Swarthmore has constructed its space in a capitalist, industrial way. The physical spaces available for the community to bond are primarily academic. Social spaces are either rooted in some element of the industrial production such as eating, sleeping, studying, or they are centers for refuge and/or rebellion against hegemonic domination, such as the IC, BCC, or the WRC. The recent Daily Gazette article “Regulating Fun” details the institution’s new party policies and more stringent regulations on social events and spaces. These policies place even more restrictions on the freedoms of the “workers.” Our breaks are timed, our fun is regulated, our freedom is managed for us by the boss.

Read or watch Mario Savio’s speech at Sproul Hall in 1964 during the Berkley Free Speech Movement. Ask yourself what has changed. Savio asks us to consider that if the educational institution is a capitalist operation, then the faculty are the employees and the students are the raw material to be commodified and translated into capital for the institution. He courageously asserts, “We’re human beings!” Savio continues to galvanize the crowd, “There’s a time when the operation of the machine becomes so odious, makes you so sick at heart that you can’t take part! … And you’ve got to put your bodies upon the gears and upon the wheels, upon the levers, upon all the apparatus—and you’ve got to make it stop! And you’ve got to indicate to the people who run it, to the people who own it—that unless you’re free the machine will be prevented from working at all!”

However, institutional rhetoric reinforces that the State of Swarthmore provides well for its workers. It provides us with food, financial aid, housing, etc. This gives the state power over its citizens and can be used to control us and keep us complacent. It maintains fear that prevents us from challenging the system. The capitalist industrial production model our institution and many colleges and universities operate under inherently undermines the humanity of their members, commodifies human life and potential, and attempts to mold our identities to augment their neoliberal capitalist goals.

Does the college actually give us a lot, however? We are lulled into submission by the institution’s rhetoric of generosity. We are made to believe that our spot here has been gifted to us and we jeopardize this gift if we rebel. Each member of this community has earned their spot and we are what makes this institution operate, so we ought to be the ones in charge. There is no college without us like there is no nation without its people.

Viewing our right to place at this institution as a ‘gift’ preserves the capitalist hegemony that commodifies our rights and therefore our humanity. As American rapper YZ said, “I almost thanked you for teaching me something about survival back there, but then I remembered that the ocean never handed me the gift of swimming. I gave it to myself.” We are the nation and once we recognize our humanity, we begin to recognize that we deserve better. When we believe that we deserve better, we fight for it, and we will find the power to do so in each other, in our collective strengths.

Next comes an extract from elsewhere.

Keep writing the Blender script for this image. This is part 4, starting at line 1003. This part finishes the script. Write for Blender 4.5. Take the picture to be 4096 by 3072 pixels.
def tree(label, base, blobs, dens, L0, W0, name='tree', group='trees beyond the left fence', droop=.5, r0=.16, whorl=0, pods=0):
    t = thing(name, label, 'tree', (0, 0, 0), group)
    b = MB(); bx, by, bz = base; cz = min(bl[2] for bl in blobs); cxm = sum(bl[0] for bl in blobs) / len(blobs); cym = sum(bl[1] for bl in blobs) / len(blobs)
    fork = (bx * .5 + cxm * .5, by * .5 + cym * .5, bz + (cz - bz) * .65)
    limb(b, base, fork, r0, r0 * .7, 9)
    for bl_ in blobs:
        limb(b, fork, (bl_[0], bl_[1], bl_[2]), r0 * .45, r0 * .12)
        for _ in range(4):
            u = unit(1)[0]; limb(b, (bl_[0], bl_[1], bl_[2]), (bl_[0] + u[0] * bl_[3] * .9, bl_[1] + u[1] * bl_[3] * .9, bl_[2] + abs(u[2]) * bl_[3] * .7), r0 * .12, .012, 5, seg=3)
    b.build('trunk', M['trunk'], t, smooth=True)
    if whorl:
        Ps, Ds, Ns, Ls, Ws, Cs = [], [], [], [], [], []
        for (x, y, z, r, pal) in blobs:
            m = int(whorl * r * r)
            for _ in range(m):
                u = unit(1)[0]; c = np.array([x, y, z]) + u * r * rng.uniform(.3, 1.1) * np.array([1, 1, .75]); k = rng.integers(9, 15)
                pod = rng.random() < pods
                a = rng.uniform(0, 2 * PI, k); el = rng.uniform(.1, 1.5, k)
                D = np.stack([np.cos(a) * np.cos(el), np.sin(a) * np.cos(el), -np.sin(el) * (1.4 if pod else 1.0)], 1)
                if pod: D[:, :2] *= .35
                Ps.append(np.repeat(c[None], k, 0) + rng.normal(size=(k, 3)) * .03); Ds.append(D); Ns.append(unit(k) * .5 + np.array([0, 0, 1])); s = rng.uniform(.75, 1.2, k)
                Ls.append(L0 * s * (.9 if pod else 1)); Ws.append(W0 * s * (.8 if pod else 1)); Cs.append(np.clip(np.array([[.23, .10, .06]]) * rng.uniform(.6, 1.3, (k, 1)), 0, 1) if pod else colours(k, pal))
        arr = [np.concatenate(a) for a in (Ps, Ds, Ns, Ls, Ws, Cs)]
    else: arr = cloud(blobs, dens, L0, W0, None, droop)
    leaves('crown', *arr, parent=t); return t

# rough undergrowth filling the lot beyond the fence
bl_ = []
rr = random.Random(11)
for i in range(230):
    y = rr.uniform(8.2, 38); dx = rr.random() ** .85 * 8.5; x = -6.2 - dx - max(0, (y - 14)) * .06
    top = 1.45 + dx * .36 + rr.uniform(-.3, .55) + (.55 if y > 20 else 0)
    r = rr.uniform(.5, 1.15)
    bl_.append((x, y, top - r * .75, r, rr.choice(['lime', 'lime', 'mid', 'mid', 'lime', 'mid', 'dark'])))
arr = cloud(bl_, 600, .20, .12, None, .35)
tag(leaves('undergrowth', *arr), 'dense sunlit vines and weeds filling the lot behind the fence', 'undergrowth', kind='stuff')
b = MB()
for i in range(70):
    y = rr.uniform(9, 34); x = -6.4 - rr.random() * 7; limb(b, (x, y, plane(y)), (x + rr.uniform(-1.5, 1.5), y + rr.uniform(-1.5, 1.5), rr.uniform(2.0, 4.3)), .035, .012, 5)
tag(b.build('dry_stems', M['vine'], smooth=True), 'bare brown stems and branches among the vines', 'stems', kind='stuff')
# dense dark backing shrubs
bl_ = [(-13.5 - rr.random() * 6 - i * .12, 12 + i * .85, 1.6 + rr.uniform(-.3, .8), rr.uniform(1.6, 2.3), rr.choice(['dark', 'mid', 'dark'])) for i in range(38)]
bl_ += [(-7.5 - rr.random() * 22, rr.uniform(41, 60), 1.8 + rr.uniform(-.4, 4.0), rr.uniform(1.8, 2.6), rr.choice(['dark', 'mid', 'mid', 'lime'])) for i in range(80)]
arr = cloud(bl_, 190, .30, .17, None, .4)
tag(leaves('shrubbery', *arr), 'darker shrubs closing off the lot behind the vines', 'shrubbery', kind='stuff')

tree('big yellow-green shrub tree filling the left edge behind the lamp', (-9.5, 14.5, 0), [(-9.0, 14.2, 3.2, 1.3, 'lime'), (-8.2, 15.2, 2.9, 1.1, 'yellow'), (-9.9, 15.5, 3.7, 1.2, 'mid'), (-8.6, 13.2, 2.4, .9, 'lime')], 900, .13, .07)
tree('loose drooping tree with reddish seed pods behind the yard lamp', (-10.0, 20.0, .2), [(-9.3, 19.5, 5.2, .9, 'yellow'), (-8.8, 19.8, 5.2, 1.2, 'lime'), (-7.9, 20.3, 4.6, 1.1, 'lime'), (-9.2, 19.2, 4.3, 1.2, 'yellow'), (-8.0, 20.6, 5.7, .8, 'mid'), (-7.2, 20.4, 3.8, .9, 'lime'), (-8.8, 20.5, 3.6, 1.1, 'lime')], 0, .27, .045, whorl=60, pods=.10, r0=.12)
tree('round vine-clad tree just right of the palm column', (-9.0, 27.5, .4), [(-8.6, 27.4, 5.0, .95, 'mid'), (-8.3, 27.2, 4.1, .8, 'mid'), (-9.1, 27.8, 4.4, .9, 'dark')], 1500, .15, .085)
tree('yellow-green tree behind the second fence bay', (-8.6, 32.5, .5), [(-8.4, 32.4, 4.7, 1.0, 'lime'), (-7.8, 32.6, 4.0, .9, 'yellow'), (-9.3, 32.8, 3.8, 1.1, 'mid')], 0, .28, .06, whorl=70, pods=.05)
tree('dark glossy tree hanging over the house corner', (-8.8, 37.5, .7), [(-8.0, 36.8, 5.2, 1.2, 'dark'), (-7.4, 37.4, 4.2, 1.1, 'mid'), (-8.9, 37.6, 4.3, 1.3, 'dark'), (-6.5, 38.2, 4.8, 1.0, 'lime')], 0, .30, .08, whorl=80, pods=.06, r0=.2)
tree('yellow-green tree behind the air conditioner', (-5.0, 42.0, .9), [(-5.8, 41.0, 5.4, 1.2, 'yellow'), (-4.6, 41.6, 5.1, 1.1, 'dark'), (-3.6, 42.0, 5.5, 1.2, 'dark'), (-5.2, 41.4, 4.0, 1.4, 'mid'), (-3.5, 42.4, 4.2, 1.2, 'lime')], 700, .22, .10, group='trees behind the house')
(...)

We are at a crossroads. This is an opportunity to ask ourselves important questions that will guide the future of our institution. What is the purpose of our education? What do we want for our community? Who has the right to answer these questions and who has the authority to implement the answers? We have an opportunity to reconstruct our community as an environment rooted in our humanity, one in which we can thrive as individuals and as a group. Efforts to re-establish ourselves in the roots of our diverse humanities may include measures such as an Ethnic Studies Department, some form of a global citizen or diversity requirement, divestment from fossil fuels, the prison-industrial complex, Israeli apartheid, and other detrimental entities contrary to the social justice values of our institution, the values of those who make the Swarthmore nation what it is—The PEOPLE.